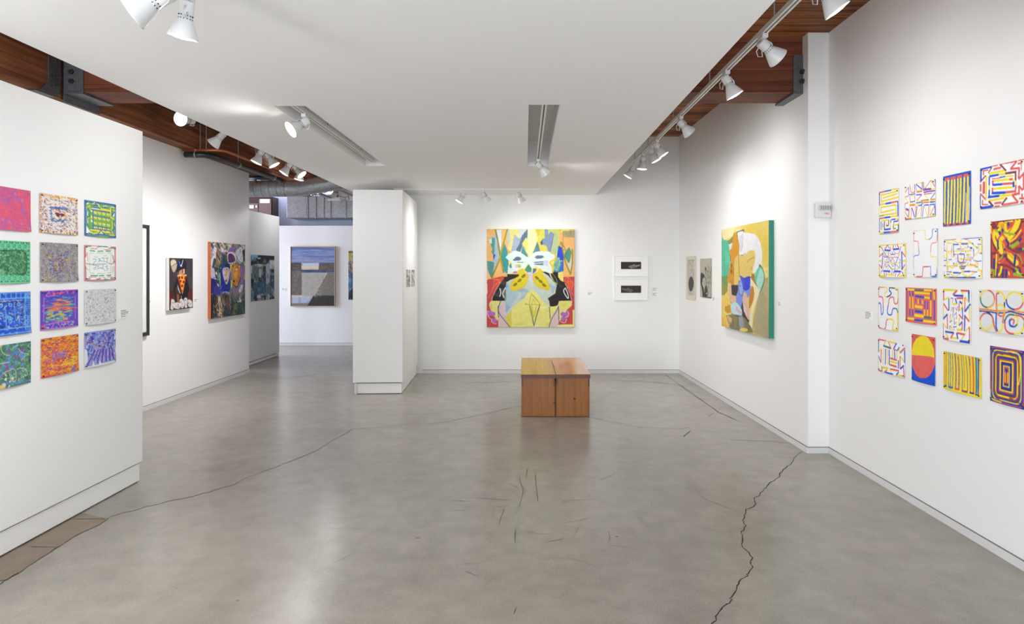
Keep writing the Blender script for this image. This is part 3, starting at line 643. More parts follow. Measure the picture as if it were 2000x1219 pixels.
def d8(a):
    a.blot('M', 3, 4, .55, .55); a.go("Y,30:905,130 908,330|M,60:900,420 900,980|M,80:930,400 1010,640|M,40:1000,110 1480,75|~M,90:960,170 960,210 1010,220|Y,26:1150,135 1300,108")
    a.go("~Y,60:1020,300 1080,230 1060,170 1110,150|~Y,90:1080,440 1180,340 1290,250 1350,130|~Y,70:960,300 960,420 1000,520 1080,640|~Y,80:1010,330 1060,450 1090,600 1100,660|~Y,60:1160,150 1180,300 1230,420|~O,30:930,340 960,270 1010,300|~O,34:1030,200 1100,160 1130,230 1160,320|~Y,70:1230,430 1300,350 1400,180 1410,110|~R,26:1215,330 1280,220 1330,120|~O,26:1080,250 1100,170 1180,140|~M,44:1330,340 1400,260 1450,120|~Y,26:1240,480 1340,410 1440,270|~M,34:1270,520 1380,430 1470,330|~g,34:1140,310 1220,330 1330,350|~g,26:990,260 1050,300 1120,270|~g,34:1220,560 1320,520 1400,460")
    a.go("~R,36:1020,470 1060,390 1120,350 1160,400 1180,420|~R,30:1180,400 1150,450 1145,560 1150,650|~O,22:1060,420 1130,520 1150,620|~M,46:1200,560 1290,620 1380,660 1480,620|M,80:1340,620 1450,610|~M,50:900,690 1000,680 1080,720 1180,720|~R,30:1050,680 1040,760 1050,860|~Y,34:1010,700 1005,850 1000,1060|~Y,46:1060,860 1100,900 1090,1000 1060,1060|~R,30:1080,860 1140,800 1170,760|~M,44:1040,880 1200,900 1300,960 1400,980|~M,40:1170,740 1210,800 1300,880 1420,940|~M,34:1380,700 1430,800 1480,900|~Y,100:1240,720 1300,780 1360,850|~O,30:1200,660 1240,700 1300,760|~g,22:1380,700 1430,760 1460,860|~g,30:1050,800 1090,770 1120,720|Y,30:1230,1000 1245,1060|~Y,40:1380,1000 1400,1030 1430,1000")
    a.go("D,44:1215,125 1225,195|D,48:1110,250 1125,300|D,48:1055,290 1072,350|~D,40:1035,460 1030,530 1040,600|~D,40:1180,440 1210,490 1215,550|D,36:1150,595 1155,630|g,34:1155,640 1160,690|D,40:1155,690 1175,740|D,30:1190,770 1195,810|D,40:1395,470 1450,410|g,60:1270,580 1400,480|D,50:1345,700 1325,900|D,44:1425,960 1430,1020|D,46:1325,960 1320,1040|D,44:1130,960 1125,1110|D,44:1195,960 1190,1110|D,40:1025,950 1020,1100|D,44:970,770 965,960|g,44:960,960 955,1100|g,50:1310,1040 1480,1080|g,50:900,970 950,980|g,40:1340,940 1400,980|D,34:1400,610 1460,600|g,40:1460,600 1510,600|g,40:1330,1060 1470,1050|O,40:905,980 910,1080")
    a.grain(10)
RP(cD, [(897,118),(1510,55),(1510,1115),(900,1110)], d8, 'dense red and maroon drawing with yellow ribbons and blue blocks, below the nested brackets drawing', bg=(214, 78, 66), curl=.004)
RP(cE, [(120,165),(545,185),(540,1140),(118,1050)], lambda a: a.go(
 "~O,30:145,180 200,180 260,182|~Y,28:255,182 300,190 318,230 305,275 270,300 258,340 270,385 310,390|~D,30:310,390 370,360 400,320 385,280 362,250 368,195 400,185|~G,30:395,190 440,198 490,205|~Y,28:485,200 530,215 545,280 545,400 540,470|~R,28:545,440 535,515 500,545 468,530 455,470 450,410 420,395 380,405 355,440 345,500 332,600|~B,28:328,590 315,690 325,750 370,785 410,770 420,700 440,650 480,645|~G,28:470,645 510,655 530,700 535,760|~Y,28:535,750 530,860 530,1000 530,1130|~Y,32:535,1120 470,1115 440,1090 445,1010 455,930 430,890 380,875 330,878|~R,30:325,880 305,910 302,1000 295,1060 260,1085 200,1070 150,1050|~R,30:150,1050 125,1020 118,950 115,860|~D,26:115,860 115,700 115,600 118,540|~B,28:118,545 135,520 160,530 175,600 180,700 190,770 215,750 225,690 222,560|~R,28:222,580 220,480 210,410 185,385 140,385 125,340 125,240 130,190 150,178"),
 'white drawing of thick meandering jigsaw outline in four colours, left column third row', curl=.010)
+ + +
- [Instructions to follow]:
Return each line of the data, keeping its wording exact and omitting pictures.

- [Problem solution]:
Keep writing the Blender script for this image. This is part 3, starting at line 643. More parts follow. Measure the picture as if it were 2000x1219 pixels.
def d8(a):
    a.blot('M', 3, 4, .55, .55); a.go("Y,30:905,130 908,330|M,60:900,420 900,980|M,80:930,400 1010,640|M,40:1000,110 1480,75|~M,90:960,170 960,210 1010,220|Y,26:1150,135 1300,108")
    a.go("~Y,60:1020,300 1080,230 1060,170 1110,150|~Y,90:1080,440 1180,340 1290,250 1350,130|~Y,70:960,300 960,420 1000,520 1080,640|~Y,80:1010,330 1060,450 1090,600 1100,660|~Y,60:1160,150 1180,300 1230,420|~O,30:930,340 960,270 1010,300|~O,34:1030,200 1100,160 1130,230 1160,320|~Y,70:1230,430 1300,350 1400,180 1410,110|~R,26:1215,330 1280,220 1330,120|~O,26:1080,250 1100,170 1180,140|~M,44:1330,340 1400,260 1450,120|~Y,26:1240,480 1340,410 1440,270|~M,34:1270,520 1380,430 1470,330|~g,34:1140,310 1220,330 1330,350|~g,26:990,260 1050,300 1120,270|~g,34:1220,560 1320,520 1400,460")
    a.go("~R,36:1020,470 1060,390 1120,350 1160,400 1180,420|~R,30:1180,400 1150,450 1145,560 1150,650|~O,22:1060,420 1130,520 1150,620|~M,46:1200,560 1290,620 1380,660 1480,620|M,80:1340,620 1450,610|~M,50:900,690 1000,680 1080,720 1180,720|~R,30:1050,680 1040,760 1050,860|~Y,34:1010,700 1005,850 1000,1060|~Y,46:1060,860 1100,900 1090,1000 1060,1060|~R,30:1080,860 1140,800 1170,760|~M,44:1040,880 1200,900 1300,960 1400,980|~M,40:1170,740 1210,800 1300,880 1420,940|~M,34:1380,700 1430,800 1480,900|~Y,100:1240,720 1300,780 1360,850|~O,30:1200,660 1240,700 1300,760|~g,22:1380,700 1430,760 1460,860|~g,30:1050,800 1090,770 1120,720|Y,30:1230,1000 1245,1060|~Y,40:1380,1000 1400,1030 1430,1000")
    a.go("D,44:1215,125 1225,195|D,48:1110,250 1125,300|D,48:1055,290 1072,350|~D,40:1035,460 1030,530 1040,600|~D,40:1180,440 1210,490 1215,550|D,36:1150,595 1155,630|g,34:1155,640 1160,690|D,40:1155,690 1175,740|D,30:1190,770 1195,810|D,40:1395,470 1450,410|g,60:1270,580 1400,480|D,50:1345,700 1325,900|D,44:1425,960 1430,1020|D,46:1325,960 1320,1040|D,44:1130,960 1125,1110|D,44:1195,960 1190,1110|D,40:1025,950 1020,1100|D,44:970,770 965,960|g,44:960,960 955,1100|g,50:1310,1040 1480,1080|g,50:900,970 950,980|g,40:1340,940 1400,980|D,34:1400,610 1460,600|g,40:1460,600 1510,600|g,40:1330,1060 1470,1050|O,40:905,980 910,1080")
    a.grain(10)
RP(cD, [(897,118),(1510,55),(1510,1115),(900,1110)], d8, 'dense red and maroon drawing with yellow ribbons and blue blocks, below the nested brackets drawing', bg=(214, 78, 66), curl=.004)
RP(cE, [(120,165),(545,185),(540,1140),(118,1050)], lambda a: a.go(
 "~O,30:145,180 200,180 260,182|~Y,28:255,182 300,190 318,230 305,275 270,300 258,340 270,385 310,390|~D,30:310,390 370,360 400,320 385,280 362,250 368,195 400,185|~G,30:395,190 440,198 490,205|~Y,28:485,200 530,215 545,280 545,400 540,470|~R,28:545,440 535,515 500,545 468,530 455,470 450,410 420,395 380,405 355,440 345,500 332,600|~B,28:328,590 315,690 325,750 370,785 410,770 420,700 440,650 480,645|~G,28:470,645 510,655 530,700 535,760|~Y,28:535,750 530,860 530,1000 530,1130|~Y,32:535,1120 470,1115 440,1090 445,1010 455,930 430,890 380,875 330,878|~R,30:325,880 305,910 302,1000 295,1060 260,1085 200,1070 150,1050|~R,30:150,1050 125,1020 118,950 115,860|~D,26:115,860 115,700 115,600 118,540|~B,28:118,545 135,520 160,530 175,600 180,700 190,770 215,750 225,690 222,560|~R,28:222,580 220,480 210,410 185,385 140,385 125,340 125,240 130,190 150,178"),
 'white drawing of thick meandering jigsaw outline in four colours, left column third row', curl=.010)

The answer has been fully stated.